-- start --

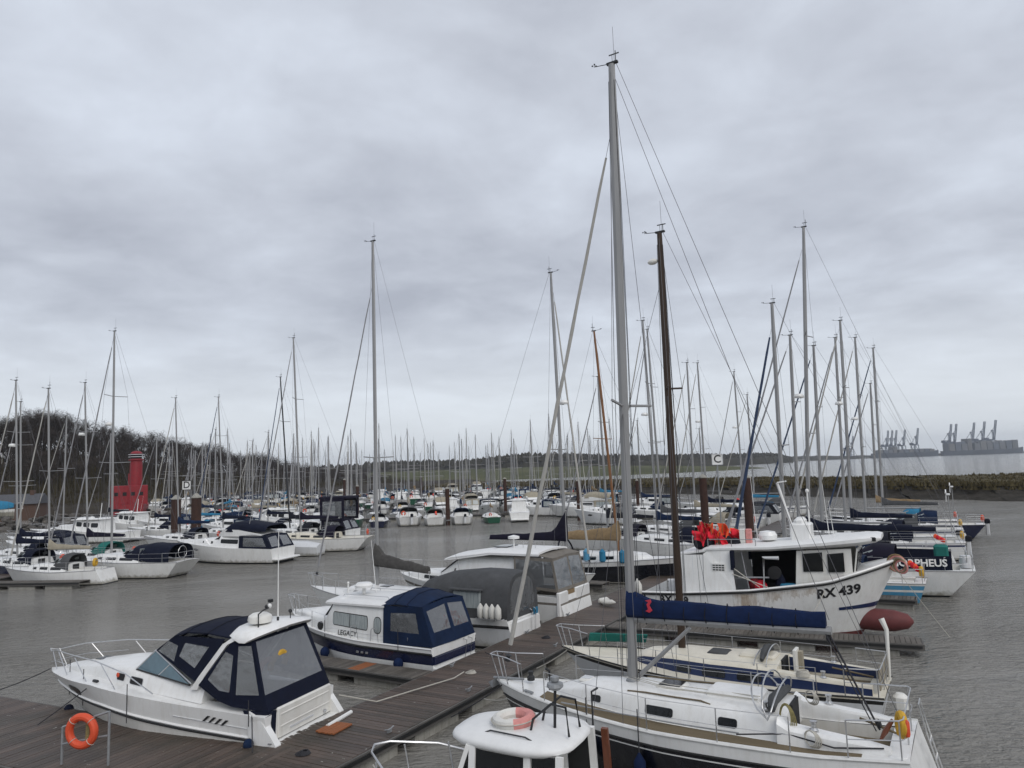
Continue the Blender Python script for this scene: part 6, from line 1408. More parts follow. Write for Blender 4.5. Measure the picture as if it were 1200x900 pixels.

-- end --
-- start --

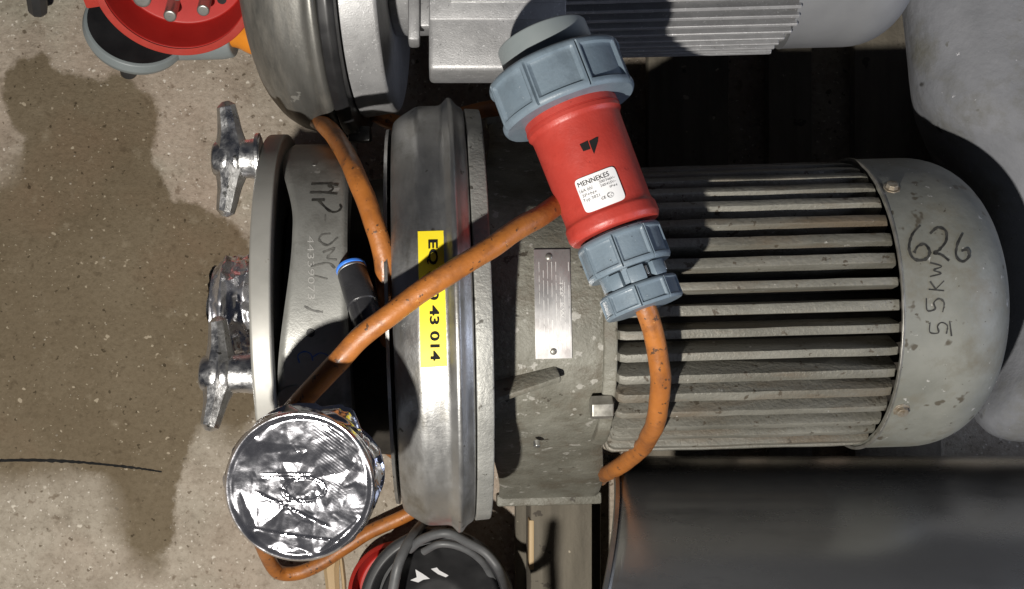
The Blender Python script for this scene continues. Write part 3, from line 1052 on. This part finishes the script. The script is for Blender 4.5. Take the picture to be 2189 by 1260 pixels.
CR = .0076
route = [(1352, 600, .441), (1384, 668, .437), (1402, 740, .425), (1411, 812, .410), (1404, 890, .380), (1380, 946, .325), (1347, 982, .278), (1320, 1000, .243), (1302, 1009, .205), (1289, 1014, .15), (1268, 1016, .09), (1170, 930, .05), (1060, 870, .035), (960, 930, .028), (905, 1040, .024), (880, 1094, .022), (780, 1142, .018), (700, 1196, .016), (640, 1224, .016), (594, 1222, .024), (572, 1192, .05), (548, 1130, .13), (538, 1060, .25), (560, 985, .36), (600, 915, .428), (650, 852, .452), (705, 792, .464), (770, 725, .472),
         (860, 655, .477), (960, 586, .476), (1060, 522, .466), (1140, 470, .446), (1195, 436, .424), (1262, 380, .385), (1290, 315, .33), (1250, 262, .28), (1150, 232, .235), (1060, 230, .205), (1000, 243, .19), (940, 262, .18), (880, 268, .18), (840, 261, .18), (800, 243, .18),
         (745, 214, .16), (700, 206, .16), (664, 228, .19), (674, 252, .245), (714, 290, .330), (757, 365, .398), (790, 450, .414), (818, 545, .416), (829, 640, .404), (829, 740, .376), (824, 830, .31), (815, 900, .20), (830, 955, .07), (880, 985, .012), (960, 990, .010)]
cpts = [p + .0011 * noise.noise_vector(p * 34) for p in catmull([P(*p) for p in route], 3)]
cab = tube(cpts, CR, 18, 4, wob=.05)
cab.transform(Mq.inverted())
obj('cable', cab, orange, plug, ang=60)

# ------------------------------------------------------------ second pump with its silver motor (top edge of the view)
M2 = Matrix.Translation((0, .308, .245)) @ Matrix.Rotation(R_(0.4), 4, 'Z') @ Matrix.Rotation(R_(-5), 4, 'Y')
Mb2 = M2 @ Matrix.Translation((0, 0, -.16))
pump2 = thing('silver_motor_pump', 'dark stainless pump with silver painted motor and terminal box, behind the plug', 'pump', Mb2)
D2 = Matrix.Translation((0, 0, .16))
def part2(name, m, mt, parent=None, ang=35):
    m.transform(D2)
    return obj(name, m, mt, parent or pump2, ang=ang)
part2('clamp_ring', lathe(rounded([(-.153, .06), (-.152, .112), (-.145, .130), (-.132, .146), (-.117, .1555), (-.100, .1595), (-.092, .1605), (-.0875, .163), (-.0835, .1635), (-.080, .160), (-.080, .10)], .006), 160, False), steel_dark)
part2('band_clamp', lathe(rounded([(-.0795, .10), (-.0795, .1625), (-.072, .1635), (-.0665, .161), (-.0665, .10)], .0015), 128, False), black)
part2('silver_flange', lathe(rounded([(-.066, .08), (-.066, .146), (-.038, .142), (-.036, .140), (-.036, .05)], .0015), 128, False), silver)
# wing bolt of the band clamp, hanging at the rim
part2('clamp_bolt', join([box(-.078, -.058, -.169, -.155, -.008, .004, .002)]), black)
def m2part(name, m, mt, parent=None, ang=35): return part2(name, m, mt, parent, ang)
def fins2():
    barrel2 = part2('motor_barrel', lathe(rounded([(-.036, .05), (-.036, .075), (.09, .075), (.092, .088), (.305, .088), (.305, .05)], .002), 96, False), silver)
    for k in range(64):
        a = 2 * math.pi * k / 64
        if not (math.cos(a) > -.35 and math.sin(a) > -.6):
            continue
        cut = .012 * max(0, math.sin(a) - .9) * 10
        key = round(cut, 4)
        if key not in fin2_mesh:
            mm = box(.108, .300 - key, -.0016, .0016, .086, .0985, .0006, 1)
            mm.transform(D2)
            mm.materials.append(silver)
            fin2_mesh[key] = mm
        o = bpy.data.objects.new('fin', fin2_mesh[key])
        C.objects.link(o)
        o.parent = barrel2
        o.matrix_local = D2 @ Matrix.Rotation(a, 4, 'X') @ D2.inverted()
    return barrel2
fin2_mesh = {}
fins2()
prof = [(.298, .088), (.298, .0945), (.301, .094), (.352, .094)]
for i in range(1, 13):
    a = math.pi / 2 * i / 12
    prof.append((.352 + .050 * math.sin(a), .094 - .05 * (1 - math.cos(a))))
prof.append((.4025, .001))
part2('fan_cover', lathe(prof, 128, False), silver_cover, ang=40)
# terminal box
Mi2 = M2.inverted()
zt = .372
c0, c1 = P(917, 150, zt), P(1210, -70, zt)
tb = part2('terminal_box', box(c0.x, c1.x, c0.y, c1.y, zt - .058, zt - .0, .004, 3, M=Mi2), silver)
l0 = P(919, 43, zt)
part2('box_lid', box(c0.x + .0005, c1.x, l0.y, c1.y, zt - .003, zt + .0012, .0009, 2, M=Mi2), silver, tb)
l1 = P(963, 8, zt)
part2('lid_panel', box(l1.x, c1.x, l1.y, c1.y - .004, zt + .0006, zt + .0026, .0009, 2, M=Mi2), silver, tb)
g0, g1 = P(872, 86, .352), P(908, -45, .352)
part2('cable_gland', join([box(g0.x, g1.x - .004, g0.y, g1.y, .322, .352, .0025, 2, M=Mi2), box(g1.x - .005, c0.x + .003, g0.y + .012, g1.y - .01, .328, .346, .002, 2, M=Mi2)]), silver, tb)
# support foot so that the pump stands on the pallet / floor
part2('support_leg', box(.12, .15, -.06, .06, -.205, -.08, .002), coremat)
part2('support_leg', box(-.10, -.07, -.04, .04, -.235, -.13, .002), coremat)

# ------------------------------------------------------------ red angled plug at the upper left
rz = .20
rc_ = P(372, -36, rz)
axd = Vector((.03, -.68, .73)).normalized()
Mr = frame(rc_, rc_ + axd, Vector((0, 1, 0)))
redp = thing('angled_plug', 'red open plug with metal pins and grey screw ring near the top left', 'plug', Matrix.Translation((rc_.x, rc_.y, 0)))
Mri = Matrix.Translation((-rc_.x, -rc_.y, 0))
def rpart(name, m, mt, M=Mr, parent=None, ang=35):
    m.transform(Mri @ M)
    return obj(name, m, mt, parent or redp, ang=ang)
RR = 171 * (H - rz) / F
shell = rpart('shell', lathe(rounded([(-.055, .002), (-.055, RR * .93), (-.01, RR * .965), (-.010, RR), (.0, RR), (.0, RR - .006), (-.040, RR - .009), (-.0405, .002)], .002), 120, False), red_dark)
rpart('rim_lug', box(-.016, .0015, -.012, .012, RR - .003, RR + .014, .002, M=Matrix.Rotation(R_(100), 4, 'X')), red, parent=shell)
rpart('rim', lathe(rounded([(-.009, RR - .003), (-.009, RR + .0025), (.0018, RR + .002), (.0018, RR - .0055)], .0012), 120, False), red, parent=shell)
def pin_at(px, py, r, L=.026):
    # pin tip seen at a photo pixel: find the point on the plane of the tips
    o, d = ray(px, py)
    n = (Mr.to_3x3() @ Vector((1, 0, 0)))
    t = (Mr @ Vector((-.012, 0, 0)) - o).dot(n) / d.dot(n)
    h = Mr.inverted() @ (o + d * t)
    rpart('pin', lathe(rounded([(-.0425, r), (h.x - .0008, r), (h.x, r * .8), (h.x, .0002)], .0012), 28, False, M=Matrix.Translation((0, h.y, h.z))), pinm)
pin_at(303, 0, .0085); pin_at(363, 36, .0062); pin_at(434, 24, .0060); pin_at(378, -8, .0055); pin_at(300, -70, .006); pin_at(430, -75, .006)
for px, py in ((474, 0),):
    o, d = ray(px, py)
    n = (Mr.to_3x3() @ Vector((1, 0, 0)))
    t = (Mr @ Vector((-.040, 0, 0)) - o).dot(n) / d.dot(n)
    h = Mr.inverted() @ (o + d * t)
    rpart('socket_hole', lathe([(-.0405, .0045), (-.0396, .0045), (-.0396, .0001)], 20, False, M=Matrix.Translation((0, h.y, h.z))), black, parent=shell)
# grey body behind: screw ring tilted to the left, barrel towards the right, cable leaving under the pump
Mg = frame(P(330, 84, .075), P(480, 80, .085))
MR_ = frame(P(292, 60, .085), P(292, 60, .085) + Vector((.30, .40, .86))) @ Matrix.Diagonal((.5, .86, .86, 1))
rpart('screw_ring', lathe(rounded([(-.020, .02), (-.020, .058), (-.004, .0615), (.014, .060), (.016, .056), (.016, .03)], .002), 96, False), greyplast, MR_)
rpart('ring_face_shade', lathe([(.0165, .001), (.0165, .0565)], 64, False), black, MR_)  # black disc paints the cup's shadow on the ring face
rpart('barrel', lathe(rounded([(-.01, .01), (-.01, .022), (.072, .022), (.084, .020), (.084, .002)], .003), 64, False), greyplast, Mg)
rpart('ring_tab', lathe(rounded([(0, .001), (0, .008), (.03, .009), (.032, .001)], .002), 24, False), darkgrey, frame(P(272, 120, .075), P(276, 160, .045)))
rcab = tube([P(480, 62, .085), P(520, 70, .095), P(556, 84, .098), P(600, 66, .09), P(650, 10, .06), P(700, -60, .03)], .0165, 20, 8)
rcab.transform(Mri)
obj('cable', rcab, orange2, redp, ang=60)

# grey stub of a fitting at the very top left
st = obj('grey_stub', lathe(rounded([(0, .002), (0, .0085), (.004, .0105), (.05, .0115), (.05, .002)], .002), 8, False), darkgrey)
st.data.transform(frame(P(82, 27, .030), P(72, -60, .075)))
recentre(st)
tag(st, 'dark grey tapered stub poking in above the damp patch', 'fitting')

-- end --

Problem :: Of the entries listed above, reproduce only the lines starting at the line containing "The Blender Python script for this scene continues." and ending at the line containing "obj('cable', cab, orange, plug, ang=60)". Include both, exactly as they stand.

Solved exercise ::
The Blender Python script for this scene continues. Write part 3, from line 1052 on. This part finishes the script. The script is for Blender 4.5. Take the picture to be 2189 by 1260 pixels.
CR = .0076
route = [(1352, 600, .441), (1384, 668, .437), (1402, 740, .425), (1411, 812, .410), (1404, 890, .380), (1380, 946, .325), (1347, 982, .278), (1320, 1000, .243), (1302, 1009, .205), (1289, 1014, .15), (1268, 1016, .09), (1170, 930, .05), (1060, 870, .035), (960, 930, .028), (905, 1040, .024), (880, 1094, .022), (780, 1142, .018), (700, 1196, .016), (640, 1224, .016), (594, 1222, .024), (572, 1192, .05), (548, 1130, .13), (538, 1060, .25), (560, 985, .36), (600, 915, .428), (650, 852, .452), (705, 792, .464), (770, 725, .472),
         (860, 655, .477), (960, 586, .476), (1060, 522, .466), (1140, 470, .446), (1195, 436, .424), (1262, 380, .385), (1290, 315, .33), (1250, 262, .28), (1150, 232, .235), (1060, 230, .205), (1000, 243, .19), (940, 262, .18), (880, 268, .18), (840, 261, .18), (800, 243, .18),
         (745, 214, .16), (700, 206, .16), (664, 228, .19), (674, 252, .245), (714, 290, .330), (757, 365, .398), (790, 450, .414), (818, 545, .416), (829, 640, .404), (829, 740, .376), (824, 830, .31), (815, 900, .20), (830, 955, .07), (880, 985, .012), (960, 990, .010)]
cpts = [p + .0011 * noise.noise_vector(p * 34) for p in catmull([P(*p) for p in route], 3)]
cab = tube(cpts, CR, 18, 4, wob=.05)
cab.transform(Mq.inverted())
obj('cable', cab, orange, plug, ang=60)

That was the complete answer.